» **What to do**
Nothing should be left out: output all of the entries exactly.

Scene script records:
------------------------------------

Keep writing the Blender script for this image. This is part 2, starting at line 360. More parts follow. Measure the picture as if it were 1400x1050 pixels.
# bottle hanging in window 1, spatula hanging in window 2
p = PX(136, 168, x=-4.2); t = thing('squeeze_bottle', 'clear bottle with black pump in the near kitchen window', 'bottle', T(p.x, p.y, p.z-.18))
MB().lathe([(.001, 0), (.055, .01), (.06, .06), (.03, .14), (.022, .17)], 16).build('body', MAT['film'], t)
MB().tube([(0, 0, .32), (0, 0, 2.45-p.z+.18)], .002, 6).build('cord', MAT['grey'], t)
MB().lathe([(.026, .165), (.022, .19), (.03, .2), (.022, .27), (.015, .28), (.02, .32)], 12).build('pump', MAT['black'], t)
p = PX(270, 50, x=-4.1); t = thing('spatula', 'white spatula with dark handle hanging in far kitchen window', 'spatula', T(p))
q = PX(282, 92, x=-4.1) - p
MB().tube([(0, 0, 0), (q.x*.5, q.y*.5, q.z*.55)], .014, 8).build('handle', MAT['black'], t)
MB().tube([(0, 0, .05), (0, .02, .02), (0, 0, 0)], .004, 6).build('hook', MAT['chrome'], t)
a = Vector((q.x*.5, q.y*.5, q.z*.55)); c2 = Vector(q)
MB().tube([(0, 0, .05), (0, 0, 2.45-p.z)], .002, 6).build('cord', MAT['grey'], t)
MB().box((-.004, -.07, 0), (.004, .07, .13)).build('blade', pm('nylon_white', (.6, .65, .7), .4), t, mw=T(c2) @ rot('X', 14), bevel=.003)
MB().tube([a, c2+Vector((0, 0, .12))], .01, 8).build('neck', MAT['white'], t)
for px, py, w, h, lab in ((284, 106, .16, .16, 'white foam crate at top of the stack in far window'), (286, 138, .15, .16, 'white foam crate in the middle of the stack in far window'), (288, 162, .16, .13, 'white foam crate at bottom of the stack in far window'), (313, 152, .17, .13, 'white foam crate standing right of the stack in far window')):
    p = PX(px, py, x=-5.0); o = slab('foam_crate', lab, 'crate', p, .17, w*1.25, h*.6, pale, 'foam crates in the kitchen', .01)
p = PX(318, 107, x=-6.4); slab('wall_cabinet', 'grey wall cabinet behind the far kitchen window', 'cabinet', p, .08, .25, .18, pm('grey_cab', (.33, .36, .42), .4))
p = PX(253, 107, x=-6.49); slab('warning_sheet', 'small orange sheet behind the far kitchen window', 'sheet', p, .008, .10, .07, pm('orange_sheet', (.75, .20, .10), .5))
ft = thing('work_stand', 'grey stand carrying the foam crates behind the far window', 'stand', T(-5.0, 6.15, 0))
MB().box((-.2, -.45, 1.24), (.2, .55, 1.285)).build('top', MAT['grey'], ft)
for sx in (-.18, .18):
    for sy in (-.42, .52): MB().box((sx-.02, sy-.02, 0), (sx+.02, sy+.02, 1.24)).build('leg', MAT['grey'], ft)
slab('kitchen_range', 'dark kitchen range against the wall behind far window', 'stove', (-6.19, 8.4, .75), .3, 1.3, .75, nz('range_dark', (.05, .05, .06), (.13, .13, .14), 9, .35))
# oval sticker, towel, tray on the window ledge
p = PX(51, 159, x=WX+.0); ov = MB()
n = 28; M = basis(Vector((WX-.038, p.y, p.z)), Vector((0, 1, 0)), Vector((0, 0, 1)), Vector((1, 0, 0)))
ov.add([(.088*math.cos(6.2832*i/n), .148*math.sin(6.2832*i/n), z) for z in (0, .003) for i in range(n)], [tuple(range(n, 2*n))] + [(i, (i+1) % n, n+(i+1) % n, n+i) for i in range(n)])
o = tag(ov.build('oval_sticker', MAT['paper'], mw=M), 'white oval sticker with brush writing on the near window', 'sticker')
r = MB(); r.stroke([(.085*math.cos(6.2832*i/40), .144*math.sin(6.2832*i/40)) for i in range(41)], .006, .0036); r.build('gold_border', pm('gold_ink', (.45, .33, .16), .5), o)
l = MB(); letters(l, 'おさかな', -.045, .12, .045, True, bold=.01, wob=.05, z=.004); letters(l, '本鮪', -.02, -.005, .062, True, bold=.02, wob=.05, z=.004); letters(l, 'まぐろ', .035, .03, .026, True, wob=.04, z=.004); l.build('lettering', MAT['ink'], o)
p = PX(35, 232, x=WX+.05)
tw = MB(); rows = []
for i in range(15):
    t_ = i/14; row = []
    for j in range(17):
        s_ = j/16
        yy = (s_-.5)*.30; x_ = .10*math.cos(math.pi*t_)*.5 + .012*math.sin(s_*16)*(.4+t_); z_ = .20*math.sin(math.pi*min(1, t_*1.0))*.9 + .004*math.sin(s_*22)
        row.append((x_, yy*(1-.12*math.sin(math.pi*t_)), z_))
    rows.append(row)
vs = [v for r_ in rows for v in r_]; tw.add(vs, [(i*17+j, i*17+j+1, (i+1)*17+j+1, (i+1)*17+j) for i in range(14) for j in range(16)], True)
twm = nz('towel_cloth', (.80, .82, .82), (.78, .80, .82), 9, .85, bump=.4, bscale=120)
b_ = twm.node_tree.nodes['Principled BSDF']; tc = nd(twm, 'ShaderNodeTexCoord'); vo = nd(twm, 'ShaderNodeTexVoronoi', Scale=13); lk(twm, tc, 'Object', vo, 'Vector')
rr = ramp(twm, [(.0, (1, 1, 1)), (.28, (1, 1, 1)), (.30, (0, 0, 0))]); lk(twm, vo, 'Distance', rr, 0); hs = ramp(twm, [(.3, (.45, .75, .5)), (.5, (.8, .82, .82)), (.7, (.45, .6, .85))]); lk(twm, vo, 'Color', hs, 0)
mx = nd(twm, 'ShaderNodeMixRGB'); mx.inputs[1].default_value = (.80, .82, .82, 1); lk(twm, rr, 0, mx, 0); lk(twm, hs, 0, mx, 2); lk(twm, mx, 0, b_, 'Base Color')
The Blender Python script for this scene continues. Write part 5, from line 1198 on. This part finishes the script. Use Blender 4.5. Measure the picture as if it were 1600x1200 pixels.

------------------------------------

» **Written answer**
Keep writing the Blender script for this image. This is part 2, starting at line 360. More parts follow. Measure the picture as if it were 1400x1050 pixels.
# bottle hanging in window 1, spatula hanging in window 2
p = PX(136, 168, x=-4.2); t = thing('squeeze_bottle', 'clear bottle with black pump in the near kitchen window', 'bottle', T(p.x, p.y, p.z-.18))
MB().lathe([(.001, 0), (.055, .01), (.06, .06), (.03, .14), (.022, .17)], 16).build('body', MAT['film'], t)
MB().tube([(0, 0, .32), (0, 0, 2.45-p.z+.18)], .002, 6).build('cord', MAT['grey'], t)
MB().lathe([(.026, .165), (.022, .19), (.03, .2), (.022, .27), (.015, .28), (.02, .32)], 12).build('pump', MAT['black'], t)
p = PX(270, 50, x=-4.1); t = thing('spatula', 'white spatula with dark handle hanging in far kitchen window', 'spatula', T(p))
q = PX(282, 92, x=-4.1) - p
MB().tube([(0, 0, 0), (q.x*.5, q.y*.5, q.z*.55)], .014, 8).build('handle', MAT['black'], t)
MB().tube([(0, 0, .05), (0, .02, .02), (0, 0, 0)], .004, 6).build('hook', MAT['chrome'], t)
a = Vector((q.x*.5, q.y*.5, q.z*.55)); c2 = Vector(q)
MB().tube([(0, 0, .05), (0, 0, 2.45-p.z)], .002, 6).build('cord', MAT['grey'], t)
MB().box((-.004, -.07, 0), (.004, .07, .13)).build('blade', pm('nylon_white', (.6, .65, .7), .4), t, mw=T(c2) @ rot('X', 14), bevel=.003)
MB().tube([a, c2+Vector((0, 0, .12))], .01, 8).build('neck', MAT['white'], t)
for px, py, w, h, lab in ((284, 106, .16, .16, 'white foam crate at top of the stack in far window'), (286, 138, .15, .16, 'white foam crate in the middle of the stack in far window'), (288, 162, .16, .13, 'white foam crate at bottom of the stack in far window'), (313, 152, .17, .13, 'white foam crate standing right of the stack in far window')):
    p = PX(px, py, x=-5.0); o = slab('foam_crate', lab, 'crate', p, .17, w*1.25, h*.6, pale, 'foam crates in the kitchen', .01)
p = PX(318, 107, x=-6.4); slab('wall_cabinet', 'grey wall cabinet behind the far kitchen window', 'cabinet', p, .08, .25, .18, pm('grey_cab', (.33, .36, .42), .4))
p = PX(253, 107, x=-6.49); slab('warning_sheet', 'small orange sheet behind the far kitchen window', 'sheet', p, .008, .10, .07, pm('orange_sheet', (.75, .20, .10), .5))
ft = thing('work_stand', 'grey stand carrying the foam crates behind the far window', 'stand', T(-5.0, 6.15, 0))
MB().box((-.2, -.45, 1.24), (.2, .55, 1.285)).build('top', MAT['grey'], ft)
for sx in (-.18, .18):
    for sy in (-.42, .52): MB().box((sx-.02, sy-.02, 0), (sx+.02, sy+.02, 1.24)).build('leg', MAT['grey'], ft)
slab('kitchen_range', 'dark kitchen range against the wall behind far window', 'stove', (-6.19, 8.4, .75), .3, 1.3, .75, nz('range_dark', (.05, .05, .06), (.13, .13, .14), 9, .35))
# oval sticker, towel, tray on the window ledge
p = PX(51, 159, x=WX+.0); ov = MB()
n = 28; M = basis(Vector((WX-.038, p.y, p.z)), Vector((0, 1, 0)), Vector((0, 0, 1)), Vector((1, 0, 0)))
ov.add([(.088*math.cos(6.2832*i/n), .148*math.sin(6.2832*i/n), z) for z in (0, .003) for i in range(n)], [tuple(range(n, 2*n))] + [(i, (i+1) % n, n+(i+1) % n, n+i) for i in range(n)])
o = tag(ov.build('oval_sticker', MAT['paper'], mw=M), 'white oval sticker with brush writing on the near window', 'sticker')
r = MB(); r.stroke([(.085*math.cos(6.2832*i/40), .144*math.sin(6.2832*i/40)) for i in range(41)], .006, .0036); r.build('gold_border', pm('gold_ink', (.45, .33, .16), .5), o)
l = MB(); letters(l, 'おさかな', -.045, .12, .045, True, bold=.01, wob=.05, z=.004); letters(l, '本鮪', -.02, -.005, .062, True, bold=.02, wob=.05, z=.004); letters(l, 'まぐろ', .035, .03, .026, True, wob=.04, z=.004); l.build('lettering', MAT['ink'], o)
p = PX(35, 232, x=WX+.05)
tw = MB(); rows = []
for i in range(15):
    t_ = i/14; row = []
    for j in range(17):
        s_ = j/16
        yy = (s_-.5)*.30; x_ = .10*math.cos(math.pi*t_)*.5 + .012*math.sin(s_*16)*(.4+t_); z_ = .20*math.sin(math.pi*min(1, t_*1.0))*.9 + .004*math.sin(s_*22)
        row.append((x_, yy*(1-.12*math.sin(math.pi*t_)), z_))
    rows.append(row)
vs = [v for r_ in rows for v in r_]; tw.add(vs, [(i*17+j, i*17+j+1, (i+1)*17+j+1, (i+1)*17+j) for i in range(14) for j in range(16)], True)
twm = nz('towel_cloth', (.80, .82, .82), (.78, .80, .82), 9, .85, bump=.4, bscale=120)
b_ = twm.node_tree.nodes['Principled BSDF']; tc = nd(twm, 'ShaderNodeTexCoord'); vo = nd(twm, 'ShaderNodeTexVoronoi', Scale=13); lk(twm, tc, 'Object', vo, 'Vector')
rr = ramp(twm, [(.0, (1, 1, 1)), (.28, (1, 1, 1)), (.30, (0, 0, 0))]); lk(twm, vo, 'Distance', rr, 0); hs = ramp(twm, [(.3, (.45, .75, .5)), (.5, (.8, .82, .82)), (.7, (.45, .6, .85))]); lk(twm, vo, 'Color', hs, 0)
mx = nd(twm, 'ShaderNodeMixRGB'); mx.inputs[1].default_value = (.80, .82, .82, 1); lk(twm, rr, 0, mx, 0); lk(twm, hs, 0, mx, 2); lk(twm, mx, 0, b_, 'Base Color')
The Blender Python script for this scene continues. Write part 5, from line 1198 on. This part finishes the script. Use Blender 4.5. Measure the picture as if it were 1600x1200 pixels.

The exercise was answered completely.